Palau – A Pristine And Paradisiacal Pacific Island

Palau – A Pristine And Paradisiacal Pacific Island

Country #150. I love alliteration, in case you couldn’t tell. My trip to Palau represented a milestone, my 150th country. It was apt that I reached this milestone in Palau, at least in the sense that I’m trying to visit as many countries as possible and 150 is a number. That said, Palau is a truly beautiful collection of islands, perhaps my favourite of any of the Pacific Islands.

Close to perfection, the pristine beaches of Palau.

Close to perfection, the pristine beaches of Palau.

There are few places on Earth which have beaches as gorgeous and alluring as those in Palau. Giant grey slabs of limestone – up to 200 metres high in some places – loom over luminous white sand beaches. The water is a clear and bright shade of turquoise, while curved palm trees dot the beaches. Think Koh Phi Phi in Thailand, or El Nido in the Philippines, and you get the gist. And also, probably think: “What a smug and out-of-touch cretin Mike is for boastfully presuming everyone would have visited these places”. The difference in Palau, however, is that you have these beaches completely to yourself. There are barely any tourists here at all, in one of the least-visited nations on Earth.

I would love to say that I bravely climbed a tree to get this coconut, but it was very much brought along by my tour guide for lunch.

I would love to say that I bravely climbed a tree to get this coconut, but it was very much brought along by my tour guide for lunch.

The highlight of any trip to Palau will inevitably be a tour of the inventively named ‘Rock Islands’. The islands are like a paradise on Earth. They evoke images of the Garden of Eden, albeit a non-fictitious one. My guide happily took me to some of the best and least-dangerous-sounding sights on offer:

  • Jellyfish Lake: A lake jammed full of jellyfish to the extent that you can’t see more than a few inches of water in front of you.
  • Shark City: A snorkelling area full of the cheerfully named ‘Thrasher Shark’, which presumably wouldn’t hurt a mouse.
  • Sting Ray Alley: You get the idea.
A large bit of rock, on the Rock Islands.

A large bit of rock, on the Rock Islands.
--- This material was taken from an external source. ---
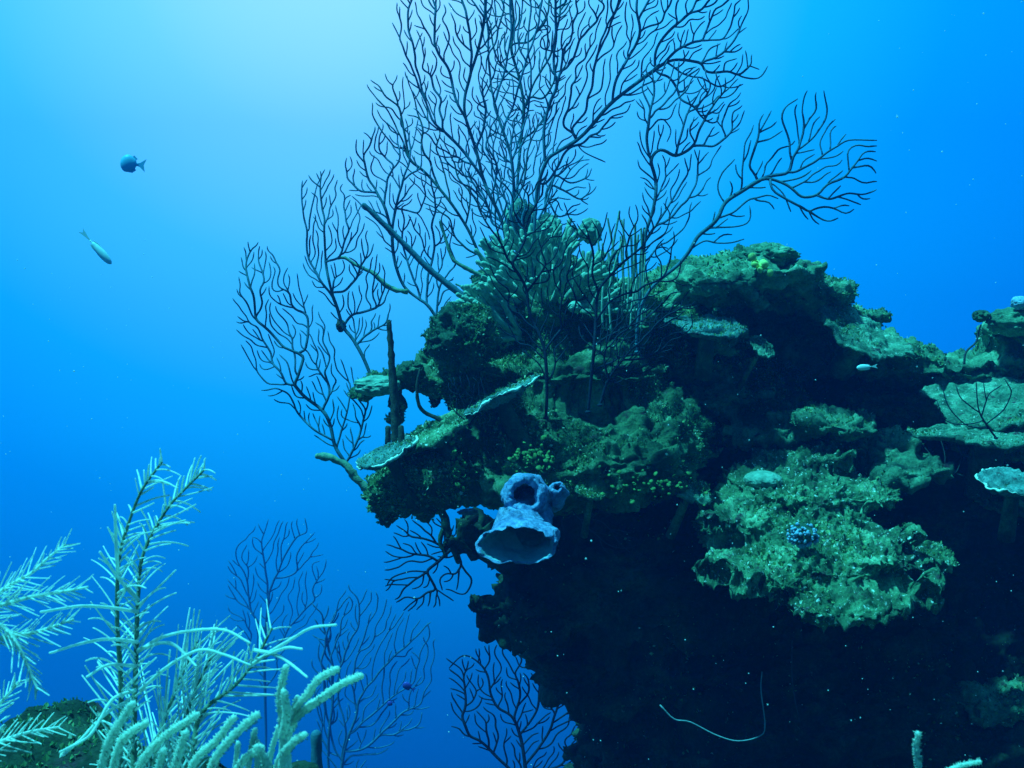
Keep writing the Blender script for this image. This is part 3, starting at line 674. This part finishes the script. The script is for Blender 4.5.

Taking Environmental Protection Seriously

While Tonga has the nickname the ‘friendly islands’, Palau’s would probably be the ‘pristine islands’, in the unlikely event that I one day oversee global country monikers. Palau has some of the strictest environmental regulations I’ve come across. You pay a US$100 conservation fee on arrival at the airport, a further US$50 to enter any national parks, and there’s a ban on suntan lotion (swimming with suntan lotion on can damage the coral). While appearing draconian, the regulations work. The coral is pristine, and the beaches are in impeccable shape. Certainly, compared to the bleached Great Barrier Reef, or the garbage-strewn beaches of some of the other Pacific Islands like Nauru and Kiribati. “He just did it again, pathetic.”

Lush vegetation is commonplace in Palau.

Lush vegetation is commonplace in Palau.

Japanese And American Influences Abound

Palau has just 21,000 inhabitants, making it the fourth smallest country in the world by population. It’s so small, that I was sat next to the country’s president on my flight in from Guam (which I almost missed due to being interrogated by US border officials who deemed my travel history suspicious). I didn’t realise it was the president until the border officials started rushing around frantically. Even then, I thought there was a good chance that they were (rightly) pulling out the proverbial red carpet for the arrival of the Travelling Ape. Alas, I was wrong.

Rock Islands, Palau.

Rock Islands, Palau.

For a small nation, Palau has a rich history, which has in part been defined by its somewhat unfortunate and geopolitically important location in the Pacific Ocean. Japan ruled Palau until WWII, when the island switched hands to the US, following one of the bloodiest battles of the entire war. Several quirks remain today. When the Americans took over, they declared that cars had to be driven on the right instead of the left. Palau still relies on Japan for most of its trade. As a result, the roads are full of secondhand Japanese cars, with steering wheels on the wrong side.

On the road in Palau. These corners are even easier to navigate when the drivers are sat on the wrong side.

On the road in Palau. These corners are even easier to navigate when the drivers are sat on the wrong side.

A further legacy of Japanese rule can be heard through the language – a mix of Japanese and indigenous dialects – as well as observed in the food, with a wide variety of sushi still eaten in the country. By means of comparison, the main legacy of American rule is a peculiar love of Spam, brought over by US soldiers during the war. When my taxi driver told me this, I laughed audibly (there’s a special place in hell reserved for anyone who uses the acronym LOL as a verb). He looked upset. I guess he never watched Monty Python.

I hope to return to beautiful Palau in the future. It’s hosting the Our Ocean 2020 conference in August 2020 on protecting marine life, likely to be attended by numerous world leaders. This could put Palau firmly on the map for the first time, figuratively at least. Some of it might disappear completely, however, if global climate change predictions play out.